Stored data entries:
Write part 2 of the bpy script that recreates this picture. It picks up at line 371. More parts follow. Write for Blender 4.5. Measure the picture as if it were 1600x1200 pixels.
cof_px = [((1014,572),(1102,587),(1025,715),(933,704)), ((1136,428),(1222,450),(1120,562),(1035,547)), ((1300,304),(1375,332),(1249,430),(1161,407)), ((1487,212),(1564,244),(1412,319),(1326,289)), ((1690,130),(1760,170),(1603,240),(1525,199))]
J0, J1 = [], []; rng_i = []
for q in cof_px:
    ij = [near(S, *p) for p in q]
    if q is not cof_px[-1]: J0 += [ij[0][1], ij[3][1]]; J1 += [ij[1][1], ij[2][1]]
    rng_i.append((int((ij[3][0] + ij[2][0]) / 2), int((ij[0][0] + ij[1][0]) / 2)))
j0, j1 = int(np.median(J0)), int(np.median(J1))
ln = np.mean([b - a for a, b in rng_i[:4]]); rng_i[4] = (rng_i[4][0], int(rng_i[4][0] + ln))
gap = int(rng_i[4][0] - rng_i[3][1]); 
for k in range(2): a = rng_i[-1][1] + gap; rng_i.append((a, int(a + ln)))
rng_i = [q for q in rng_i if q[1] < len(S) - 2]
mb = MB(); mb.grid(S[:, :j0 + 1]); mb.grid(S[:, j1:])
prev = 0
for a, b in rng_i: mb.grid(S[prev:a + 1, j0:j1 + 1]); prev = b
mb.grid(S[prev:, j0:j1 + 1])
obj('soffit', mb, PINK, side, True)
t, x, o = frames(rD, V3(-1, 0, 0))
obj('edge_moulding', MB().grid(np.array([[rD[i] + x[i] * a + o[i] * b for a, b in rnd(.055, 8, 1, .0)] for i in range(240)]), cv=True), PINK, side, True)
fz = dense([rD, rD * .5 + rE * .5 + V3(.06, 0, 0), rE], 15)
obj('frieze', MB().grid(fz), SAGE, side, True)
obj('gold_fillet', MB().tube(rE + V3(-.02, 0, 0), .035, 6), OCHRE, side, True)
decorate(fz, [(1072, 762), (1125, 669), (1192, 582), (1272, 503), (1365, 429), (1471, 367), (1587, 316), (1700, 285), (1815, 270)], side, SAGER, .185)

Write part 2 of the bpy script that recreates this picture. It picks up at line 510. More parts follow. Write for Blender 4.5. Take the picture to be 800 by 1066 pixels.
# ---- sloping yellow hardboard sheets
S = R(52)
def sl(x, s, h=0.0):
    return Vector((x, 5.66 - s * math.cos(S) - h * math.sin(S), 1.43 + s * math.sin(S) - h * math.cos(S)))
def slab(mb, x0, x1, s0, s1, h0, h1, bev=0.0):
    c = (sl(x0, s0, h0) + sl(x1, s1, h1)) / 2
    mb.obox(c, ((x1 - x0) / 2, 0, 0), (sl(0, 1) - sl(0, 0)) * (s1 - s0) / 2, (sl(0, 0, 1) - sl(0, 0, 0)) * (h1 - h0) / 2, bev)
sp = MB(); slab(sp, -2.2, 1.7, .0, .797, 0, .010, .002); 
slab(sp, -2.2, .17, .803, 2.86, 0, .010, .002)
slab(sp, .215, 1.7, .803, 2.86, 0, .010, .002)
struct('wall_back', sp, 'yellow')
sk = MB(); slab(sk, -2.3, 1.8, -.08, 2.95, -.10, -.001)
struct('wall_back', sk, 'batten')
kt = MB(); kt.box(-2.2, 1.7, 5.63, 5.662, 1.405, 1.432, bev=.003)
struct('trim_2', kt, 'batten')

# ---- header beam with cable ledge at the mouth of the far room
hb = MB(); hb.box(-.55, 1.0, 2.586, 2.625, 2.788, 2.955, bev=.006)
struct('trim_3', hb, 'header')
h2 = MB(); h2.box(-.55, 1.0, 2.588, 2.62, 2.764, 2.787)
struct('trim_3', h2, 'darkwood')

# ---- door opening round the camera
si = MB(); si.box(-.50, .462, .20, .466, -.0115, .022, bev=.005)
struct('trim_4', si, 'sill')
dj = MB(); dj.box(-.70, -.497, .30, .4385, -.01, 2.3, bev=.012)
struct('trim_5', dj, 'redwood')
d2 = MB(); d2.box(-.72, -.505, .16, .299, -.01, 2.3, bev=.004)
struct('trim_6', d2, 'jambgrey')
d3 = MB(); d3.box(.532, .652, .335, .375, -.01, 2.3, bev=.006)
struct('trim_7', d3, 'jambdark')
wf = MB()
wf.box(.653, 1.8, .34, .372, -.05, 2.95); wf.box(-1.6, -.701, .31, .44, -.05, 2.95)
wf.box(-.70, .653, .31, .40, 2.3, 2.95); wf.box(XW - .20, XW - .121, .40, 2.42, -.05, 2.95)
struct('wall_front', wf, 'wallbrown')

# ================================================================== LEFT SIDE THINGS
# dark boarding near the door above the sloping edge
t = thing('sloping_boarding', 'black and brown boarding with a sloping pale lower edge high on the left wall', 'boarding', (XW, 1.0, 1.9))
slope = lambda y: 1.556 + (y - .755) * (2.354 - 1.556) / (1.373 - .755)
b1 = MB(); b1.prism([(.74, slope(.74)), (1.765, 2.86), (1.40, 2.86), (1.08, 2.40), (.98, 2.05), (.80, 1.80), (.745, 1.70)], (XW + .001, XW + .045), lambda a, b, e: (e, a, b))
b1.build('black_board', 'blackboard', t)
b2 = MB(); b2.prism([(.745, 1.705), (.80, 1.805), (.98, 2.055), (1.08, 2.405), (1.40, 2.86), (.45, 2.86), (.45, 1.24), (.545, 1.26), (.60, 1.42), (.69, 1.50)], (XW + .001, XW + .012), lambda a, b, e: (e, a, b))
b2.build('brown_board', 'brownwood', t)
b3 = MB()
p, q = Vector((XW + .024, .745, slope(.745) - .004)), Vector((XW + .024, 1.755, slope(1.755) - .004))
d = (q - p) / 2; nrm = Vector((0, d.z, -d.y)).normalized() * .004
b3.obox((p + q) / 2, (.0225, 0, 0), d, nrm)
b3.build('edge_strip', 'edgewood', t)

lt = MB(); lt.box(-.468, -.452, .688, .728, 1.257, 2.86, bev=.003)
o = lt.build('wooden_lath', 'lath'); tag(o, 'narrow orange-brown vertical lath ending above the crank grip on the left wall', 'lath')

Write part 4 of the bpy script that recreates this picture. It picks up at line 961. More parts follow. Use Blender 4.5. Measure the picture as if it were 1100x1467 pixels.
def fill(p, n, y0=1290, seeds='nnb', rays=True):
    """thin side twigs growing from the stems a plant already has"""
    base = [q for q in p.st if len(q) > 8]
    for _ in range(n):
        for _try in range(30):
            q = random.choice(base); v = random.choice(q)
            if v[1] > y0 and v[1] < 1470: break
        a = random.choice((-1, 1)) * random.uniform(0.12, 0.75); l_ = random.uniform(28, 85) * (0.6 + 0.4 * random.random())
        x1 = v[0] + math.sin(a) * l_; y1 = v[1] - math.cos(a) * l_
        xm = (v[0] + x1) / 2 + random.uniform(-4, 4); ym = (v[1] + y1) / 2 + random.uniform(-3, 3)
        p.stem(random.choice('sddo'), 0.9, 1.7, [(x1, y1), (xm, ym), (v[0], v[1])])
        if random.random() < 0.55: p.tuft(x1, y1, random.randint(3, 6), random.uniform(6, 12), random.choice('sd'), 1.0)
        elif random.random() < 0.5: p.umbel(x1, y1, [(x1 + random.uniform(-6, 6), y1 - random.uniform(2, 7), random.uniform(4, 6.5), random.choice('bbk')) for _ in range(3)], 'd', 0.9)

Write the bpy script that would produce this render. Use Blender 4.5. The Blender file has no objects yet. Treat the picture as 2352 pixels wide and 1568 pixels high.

Problem. All the data must be duplicated exactly, with nothing added or removed.

Output.
Write part 2 of the bpy script that recreates this picture. It picks up at line 371. More parts follow. Write for Blender 4.5. Measure the picture as if it were 1600x1200 pixels.
cof_px = [((1014,572),(1102,587),(1025,715),(933,704)), ((1136,428),(1222,450),(1120,562),(1035,547)), ((1300,304),(1375,332),(1249,430),(1161,407)), ((1487,212),(1564,244),(1412,319),(1326,289)), ((1690,130),(1760,170),(1603,240),(1525,199))]
J0, J1 = [], []; rng_i = []
for q in cof_px:
    ij = [near(S, *p) for p in q]
    if q is not cof_px[-1]: J0 += [ij[0][1], ij[3][1]]; J1 += [ij[1][1], ij[2][1]]
    rng_i.append((int((ij[3][0] + ij[2][0]) / 2), int((ij[0][0] + ij[1][0]) / 2)))
j0, j1 = int(np.median(J0)), int(np.median(J1))
ln = np.mean([b - a for a, b in rng_i[:4]]); rng_i[4] = (rng_i[4][0], int(rng_i[4][0] + ln))
gap = int(rng_i[4][0] - rng_i[3][1]); 
for k in range(2): a = rng_i[-1][1] + gap; rng_i.append((a, int(a + ln)))
rng_i = [q for q in rng_i if q[1] < len(S) - 2]
mb = MB(); mb.grid(S[:, :j0 + 1]); mb.grid(S[:, j1:])
prev = 0
for a, b in rng_i: mb.grid(S[prev:a + 1, j0:j1 + 1]); prev = b
mb.grid(S[prev:, j0:j1 + 1])
obj('soffit', mb, PINK, side, True)
t, x, o = frames(rD, V3(-1, 0, 0))
obj('edge_moulding', MB().grid(np.array([[rD[i] + x[i] * a + o[i] * b for a, b in rnd(.055, 8, 1, .0)] for i in range(240)]), cv=True), PINK, side, True)
fz = dense([rD, rD * .5 + rE * .5 + V3(.06, 0, 0), rE], 15)
obj('frieze', MB().grid(fz), SAGE, side, True)
obj('gold_fillet', MB().tube(rE + V3(-.02, 0, 0), .035, 6), OCHRE, side, True)
decorate(fz, [(1072, 762), (1125, 669), (1192, 582), (1272, 503), (1365, 429), (1471, 367), (1587, 316), (1700, 285), (1815, 270)], side, SAGER, .185)

Write part 2 of the bpy script that recreates this picture. It picks up at line 510. More parts follow. Write for Blender 4.5. Take the picture to be 800 by 1066 pixels.
# ---- sloping yellow hardboard sheets
S = R(52)
def sl(x, s, h=0.0):
    return Vector((x, 5.66 - s * math.cos(S) - h * math.sin(S), 1.43 + s * math.sin(S) - h * math.cos(S)))
def slab(mb, x0, x1, s0, s1, h0, h1, bev=0.0):
    c = (sl(x0, s0, h0) + sl(x1, s1, h1)) / 2
    mb.obox(c, ((x1 - x0) / 2, 0, 0), (sl(0, 1) - sl(0, 0)) * (s1 - s0) / 2, (sl(0, 0, 1) - sl(0, 0, 0)) * (h1 - h0) / 2, bev)
sp = MB(); slab(sp, -2.2, 1.7, .0, .797, 0, .010, .002); 
slab(sp, -2.2, .17, .803, 2.86, 0, .010, .002)
slab(sp, .215, 1.7, .803, 2.86, 0, .010, .002)
struct('wall_back', sp, 'yellow')
sk = MB(); slab(sk, -2.3, 1.8, -.08, 2.95, -.10, -.001)
struct('wall_back', sk, 'batten')
kt = MB(); kt.box(-2.2, 1.7, 5.63, 5.662, 1.405, 1.432, bev=.003)
struct('trim_2', kt, 'batten')

# ---- header beam with cable ledge at the mouth of the far room
hb = MB(); hb.box(-.55, 1.0, 2.586, 2.625, 2.788, 2.955, bev=.006)
struct('trim_3', hb, 'header')
h2 = MB(); h2.box(-.55, 1.0, 2.588, 2.62, 2.764, 2.787)
struct('trim_3', h2, 'darkwood')

# ---- door opening round the camera
si = MB(); si.box(-.50, .462, .20, .466, -.0115, .022, bev=.005)
struct('trim_4', si, 'sill')
dj = MB(); dj.box(-.70, -.497, .30, .4385, -.01, 2.3, bev=.012)
struct('trim_5', dj, 'redwood')
d2 = MB(); d2.box(-.72, -.505, .16, .299, -.01, 2.3, bev=.004)
struct('trim_6', d2, 'jambgrey')
d3 = MB(); d3.box(.532, .652, .335, .375, -.01, 2.3, bev=.006)
struct('trim_7', d3, 'jambdark')
wf = MB()
wf.box(.653, 1.8, .34, .372, -.05, 2.95); wf.box(-1.6, -.701, .31, .44, -.05, 2.95)
wf.box(-.70, .653, .31, .40, 2.3, 2.95); wf.box(XW - .20, XW - .121, .40, 2.42, -.05, 2.95)
struct('wall_front', wf, 'wallbrown')

# ================================================================== LEFT SIDE THINGS
# dark boarding near the door above the sloping edge
t = thing('sloping_boarding', 'black and brown boarding with a sloping pale lower edge high on the left wall', 'boarding', (XW, 1.0, 1.9))
slope = lambda y: 1.556 + (y - .755) * (2.354 - 1.556) / (1.373 - .755)
b1 = MB(); b1.prism([(.74, slope(.74)), (1.765, 2.86), (1.40, 2.86), (1.08, 2.40), (.98, 2.05), (.80, 1.80), (.745, 1.70)], (XW + .001, XW + .045), lambda a, b, e: (e, a, b))
b1.build('black_board', 'blackboard', t)
b2 = MB(); b2.prism([(.745, 1.705), (.80, 1.805), (.98, 2.055), (1.08, 2.405), (1.40, 2.86), (.45, 2.86), (.45, 1.24), (.545, 1.26), (.60, 1.42), (.69, 1.50)], (XW + .001, XW + .012), lambda a, b, e: (e, a, b))
b2.build('brown_board', 'brownwood', t)
b3 = MB()
p, q = Vector((XW + .024, .745, slope(.745) - .004)), Vector((XW + .024, 1.755, slope(1.755) - .004))
d = (q - p) / 2; nrm = Vector((0, d.z, -d.y)).normalized() * .004
b3.obox((p + q) / 2, (.0225, 0, 0), d, nrm)
b3.build('edge_strip', 'edgewood', t)

lt = MB(); lt.box(-.468, -.452, .688, .728, 1.257, 2.86, bev=.003)
o = lt.build('wooden_lath', 'lath'); tag(o, 'narrow orange-brown vertical lath ending above the crank grip on the left wall', 'lath')

Write part 4 of the bpy script that recreates this picture. It picks up at line 961. More parts follow. Use Blender 4.5. Measure the picture as if it were 1100x1467 pixels.
def fill(p, n, y0=1290, seeds='nnb', rays=True):
    """thin side twigs growing from the stems a plant already has"""
    base = [q for q in p.st if len(q) > 8]
    for _ in range(n):
        for _try in range(30):
            q = random.choice(base); v = random.choice(q)
            if v[1] > y0 and v[1] < 1470: break
        a = random.choice((-1, 1)) * random.uniform(0.12, 0.75); l_ = random.uniform(28, 85) * (0.6 + 0.4 * random.random())
        x1 = v[0] + math.sin(a) * l_; y1 = v[1] - math.cos(a) * l_
        xm = (v[0] + x1) / 2 + random.uniform(-4, 4); ym = (v[1] + y1) / 2 + random.uniform(-3, 3)
        p.stem(random.choice('sddo'), 0.9, 1.7, [(x1, y1), (xm, ym), (v[0], v[1])])
        if random.random() < 0.55: p.tuft(x1, y1, random.randint(3, 6), random.uniform(6, 12), random.choice('sd'), 1.0)
        elif random.random() < 0.5: p.umbel(x1, y1, [(x1 + random.uniform(-6, 6), y1 - random.uniform(2, 7), random.uniform(4, 6.5), random.choice('bbk')) for _ in range(3)], 'd', 0.9)

Write the bpy script that would produce this render. Use Blender 4.5. The Blender file has no objects yet. Treat the picture as 2352 pixels wide and 1568 pixels high.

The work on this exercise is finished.